Problem requirements -> Where the string "from" occurs in the material below, report the whole line.

++++++

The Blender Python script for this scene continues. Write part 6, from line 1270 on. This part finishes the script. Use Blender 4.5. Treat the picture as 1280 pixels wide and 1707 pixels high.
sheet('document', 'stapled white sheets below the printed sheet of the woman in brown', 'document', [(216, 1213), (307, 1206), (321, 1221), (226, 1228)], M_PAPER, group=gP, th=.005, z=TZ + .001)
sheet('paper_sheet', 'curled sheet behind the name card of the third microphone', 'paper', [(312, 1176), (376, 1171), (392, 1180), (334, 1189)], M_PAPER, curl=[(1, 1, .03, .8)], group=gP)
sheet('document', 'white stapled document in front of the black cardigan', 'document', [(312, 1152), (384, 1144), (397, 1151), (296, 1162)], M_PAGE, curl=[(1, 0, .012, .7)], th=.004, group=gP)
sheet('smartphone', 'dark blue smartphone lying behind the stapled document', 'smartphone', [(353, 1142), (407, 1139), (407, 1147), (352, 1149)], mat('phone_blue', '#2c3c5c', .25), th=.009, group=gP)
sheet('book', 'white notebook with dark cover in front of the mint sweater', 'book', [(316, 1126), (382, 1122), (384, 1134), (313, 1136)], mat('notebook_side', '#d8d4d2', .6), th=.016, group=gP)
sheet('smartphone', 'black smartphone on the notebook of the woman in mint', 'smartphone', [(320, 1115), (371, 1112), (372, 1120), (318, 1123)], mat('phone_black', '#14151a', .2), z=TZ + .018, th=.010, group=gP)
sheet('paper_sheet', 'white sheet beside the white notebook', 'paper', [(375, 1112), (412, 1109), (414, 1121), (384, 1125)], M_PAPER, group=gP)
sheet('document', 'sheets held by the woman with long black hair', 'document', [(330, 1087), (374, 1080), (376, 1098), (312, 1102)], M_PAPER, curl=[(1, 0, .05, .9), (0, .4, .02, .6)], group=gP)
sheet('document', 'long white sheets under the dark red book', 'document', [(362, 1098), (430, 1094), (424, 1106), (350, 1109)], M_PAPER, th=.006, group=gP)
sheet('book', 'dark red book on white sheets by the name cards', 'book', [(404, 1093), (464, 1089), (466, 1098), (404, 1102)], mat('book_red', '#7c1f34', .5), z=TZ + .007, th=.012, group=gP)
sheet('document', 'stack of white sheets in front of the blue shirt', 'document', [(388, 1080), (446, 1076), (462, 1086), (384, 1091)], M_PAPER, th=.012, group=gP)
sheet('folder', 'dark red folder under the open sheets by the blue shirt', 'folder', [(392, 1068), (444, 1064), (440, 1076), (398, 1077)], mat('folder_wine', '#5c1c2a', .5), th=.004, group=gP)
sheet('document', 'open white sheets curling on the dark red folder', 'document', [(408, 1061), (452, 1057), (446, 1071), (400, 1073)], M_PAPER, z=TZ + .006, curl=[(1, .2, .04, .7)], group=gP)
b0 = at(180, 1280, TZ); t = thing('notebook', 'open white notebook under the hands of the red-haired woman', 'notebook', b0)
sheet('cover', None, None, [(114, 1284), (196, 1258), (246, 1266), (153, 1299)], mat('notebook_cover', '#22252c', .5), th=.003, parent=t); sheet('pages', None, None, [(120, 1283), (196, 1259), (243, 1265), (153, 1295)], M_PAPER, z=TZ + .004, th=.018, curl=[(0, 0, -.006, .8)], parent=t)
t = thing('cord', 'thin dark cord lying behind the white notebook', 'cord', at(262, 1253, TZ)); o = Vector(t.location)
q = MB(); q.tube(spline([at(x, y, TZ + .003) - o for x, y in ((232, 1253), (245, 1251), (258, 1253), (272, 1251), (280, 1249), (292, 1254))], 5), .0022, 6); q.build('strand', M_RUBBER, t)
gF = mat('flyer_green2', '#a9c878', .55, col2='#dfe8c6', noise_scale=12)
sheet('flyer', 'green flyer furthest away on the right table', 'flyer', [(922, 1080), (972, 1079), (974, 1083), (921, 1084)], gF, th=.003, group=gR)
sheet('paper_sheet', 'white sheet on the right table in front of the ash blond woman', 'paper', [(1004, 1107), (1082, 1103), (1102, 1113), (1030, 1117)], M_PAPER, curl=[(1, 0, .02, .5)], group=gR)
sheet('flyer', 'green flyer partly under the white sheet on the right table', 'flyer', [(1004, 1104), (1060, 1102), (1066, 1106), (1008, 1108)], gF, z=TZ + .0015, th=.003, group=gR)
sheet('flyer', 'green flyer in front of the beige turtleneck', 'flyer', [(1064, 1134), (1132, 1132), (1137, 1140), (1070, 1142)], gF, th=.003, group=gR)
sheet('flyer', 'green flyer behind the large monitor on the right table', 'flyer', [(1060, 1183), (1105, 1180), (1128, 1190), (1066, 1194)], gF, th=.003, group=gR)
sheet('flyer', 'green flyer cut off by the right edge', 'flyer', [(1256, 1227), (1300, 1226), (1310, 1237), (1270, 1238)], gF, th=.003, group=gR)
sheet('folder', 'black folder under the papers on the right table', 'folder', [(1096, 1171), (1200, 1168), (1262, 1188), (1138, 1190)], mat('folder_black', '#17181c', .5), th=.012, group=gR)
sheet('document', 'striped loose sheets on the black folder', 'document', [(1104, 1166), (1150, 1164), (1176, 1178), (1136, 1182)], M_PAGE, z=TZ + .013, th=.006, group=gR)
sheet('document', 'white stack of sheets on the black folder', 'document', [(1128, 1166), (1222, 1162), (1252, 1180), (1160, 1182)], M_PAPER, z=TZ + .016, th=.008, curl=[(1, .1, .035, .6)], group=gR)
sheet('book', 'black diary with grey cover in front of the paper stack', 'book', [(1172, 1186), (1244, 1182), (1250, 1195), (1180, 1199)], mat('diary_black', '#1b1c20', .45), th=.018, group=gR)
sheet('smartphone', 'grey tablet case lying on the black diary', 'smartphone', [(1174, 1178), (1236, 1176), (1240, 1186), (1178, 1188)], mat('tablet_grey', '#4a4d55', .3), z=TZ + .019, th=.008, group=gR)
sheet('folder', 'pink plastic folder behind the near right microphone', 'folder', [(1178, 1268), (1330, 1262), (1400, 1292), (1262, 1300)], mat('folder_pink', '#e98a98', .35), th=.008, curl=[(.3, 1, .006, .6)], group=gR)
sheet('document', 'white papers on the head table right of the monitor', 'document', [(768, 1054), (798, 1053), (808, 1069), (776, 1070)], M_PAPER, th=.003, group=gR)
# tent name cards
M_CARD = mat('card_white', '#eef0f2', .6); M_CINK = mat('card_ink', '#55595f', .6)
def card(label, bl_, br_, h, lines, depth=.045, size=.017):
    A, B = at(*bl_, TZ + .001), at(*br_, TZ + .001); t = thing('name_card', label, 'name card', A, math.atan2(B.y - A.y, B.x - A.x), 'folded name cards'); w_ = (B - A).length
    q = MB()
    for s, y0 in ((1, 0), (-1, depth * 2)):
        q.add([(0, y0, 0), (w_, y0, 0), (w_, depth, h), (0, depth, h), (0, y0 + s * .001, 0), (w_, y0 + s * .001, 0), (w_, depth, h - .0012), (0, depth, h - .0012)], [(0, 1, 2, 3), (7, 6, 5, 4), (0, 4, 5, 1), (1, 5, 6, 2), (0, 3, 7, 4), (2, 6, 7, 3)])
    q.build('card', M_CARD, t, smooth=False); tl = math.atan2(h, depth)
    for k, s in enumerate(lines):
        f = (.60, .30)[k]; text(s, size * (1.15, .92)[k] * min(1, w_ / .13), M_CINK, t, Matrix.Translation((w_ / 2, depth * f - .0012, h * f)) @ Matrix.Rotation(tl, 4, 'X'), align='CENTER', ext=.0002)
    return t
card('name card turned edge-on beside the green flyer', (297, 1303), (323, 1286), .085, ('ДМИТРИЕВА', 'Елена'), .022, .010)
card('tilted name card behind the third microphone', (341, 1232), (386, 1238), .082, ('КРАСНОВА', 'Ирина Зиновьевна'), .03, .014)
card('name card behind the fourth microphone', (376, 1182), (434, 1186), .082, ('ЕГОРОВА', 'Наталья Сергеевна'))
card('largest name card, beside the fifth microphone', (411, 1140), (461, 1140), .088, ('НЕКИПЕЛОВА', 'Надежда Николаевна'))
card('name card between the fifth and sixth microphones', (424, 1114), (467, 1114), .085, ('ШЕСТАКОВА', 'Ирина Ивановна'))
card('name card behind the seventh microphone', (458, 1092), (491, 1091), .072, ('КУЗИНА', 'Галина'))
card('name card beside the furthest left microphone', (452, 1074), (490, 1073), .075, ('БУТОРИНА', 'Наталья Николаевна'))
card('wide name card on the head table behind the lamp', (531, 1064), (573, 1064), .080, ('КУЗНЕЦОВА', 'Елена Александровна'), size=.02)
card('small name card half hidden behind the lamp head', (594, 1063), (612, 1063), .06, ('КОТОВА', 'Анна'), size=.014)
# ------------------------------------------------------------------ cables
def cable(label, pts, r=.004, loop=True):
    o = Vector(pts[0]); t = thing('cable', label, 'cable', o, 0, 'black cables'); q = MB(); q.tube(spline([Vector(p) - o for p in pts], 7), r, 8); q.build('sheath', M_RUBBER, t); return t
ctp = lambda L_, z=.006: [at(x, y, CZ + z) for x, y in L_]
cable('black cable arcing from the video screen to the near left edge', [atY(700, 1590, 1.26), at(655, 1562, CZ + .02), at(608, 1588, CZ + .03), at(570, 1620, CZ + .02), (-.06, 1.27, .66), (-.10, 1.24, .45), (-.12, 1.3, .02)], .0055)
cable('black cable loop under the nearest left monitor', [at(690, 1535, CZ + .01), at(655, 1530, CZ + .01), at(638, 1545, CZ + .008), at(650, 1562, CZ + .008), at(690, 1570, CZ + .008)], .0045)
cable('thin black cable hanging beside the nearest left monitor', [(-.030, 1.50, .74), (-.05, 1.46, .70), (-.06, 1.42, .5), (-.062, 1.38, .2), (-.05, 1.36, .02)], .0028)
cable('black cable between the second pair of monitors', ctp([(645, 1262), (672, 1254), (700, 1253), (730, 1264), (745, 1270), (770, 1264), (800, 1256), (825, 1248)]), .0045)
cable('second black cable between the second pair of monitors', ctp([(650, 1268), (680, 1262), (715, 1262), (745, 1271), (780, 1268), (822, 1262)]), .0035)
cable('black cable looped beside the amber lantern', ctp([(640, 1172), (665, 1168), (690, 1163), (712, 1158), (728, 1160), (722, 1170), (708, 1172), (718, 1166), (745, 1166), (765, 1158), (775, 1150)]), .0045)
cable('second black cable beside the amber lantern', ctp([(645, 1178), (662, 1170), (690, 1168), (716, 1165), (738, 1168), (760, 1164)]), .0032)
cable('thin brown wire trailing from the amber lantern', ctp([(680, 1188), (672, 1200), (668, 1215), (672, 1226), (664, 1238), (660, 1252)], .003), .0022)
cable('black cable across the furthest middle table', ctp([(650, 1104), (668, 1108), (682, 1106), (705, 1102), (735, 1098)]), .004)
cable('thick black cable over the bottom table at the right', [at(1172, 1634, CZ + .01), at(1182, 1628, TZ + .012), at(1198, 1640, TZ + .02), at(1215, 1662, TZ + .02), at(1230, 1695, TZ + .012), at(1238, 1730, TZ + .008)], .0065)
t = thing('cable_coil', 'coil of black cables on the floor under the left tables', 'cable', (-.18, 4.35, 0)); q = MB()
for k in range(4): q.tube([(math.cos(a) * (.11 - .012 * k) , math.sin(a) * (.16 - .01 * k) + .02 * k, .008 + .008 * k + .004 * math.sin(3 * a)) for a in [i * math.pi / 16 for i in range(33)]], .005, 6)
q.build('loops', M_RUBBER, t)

++++++

Result of this task ->
The Blender Python script for this scene continues. Write part 6, from line 1270 on. This part finishes the script. Use Blender 4.5. Treat the picture as 1280 pixels wide and 1707 pixels high.
cable('black cable arcing from the video screen to the near left edge', [atY(700, 1590, 1.26), at(655, 1562, CZ + .02), at(608, 1588, CZ + .03), at(570, 1620, CZ + .02), (-.06, 1.27, .66), (-.10, 1.24, .45), (-.12, 1.3, .02)], .0055)
cable('thin brown wire trailing from the amber lantern', ctp([(680, 1188), (672, 1200), (668, 1215), (672, 1226), (664, 1238), (660, 1252)], .003), .0022)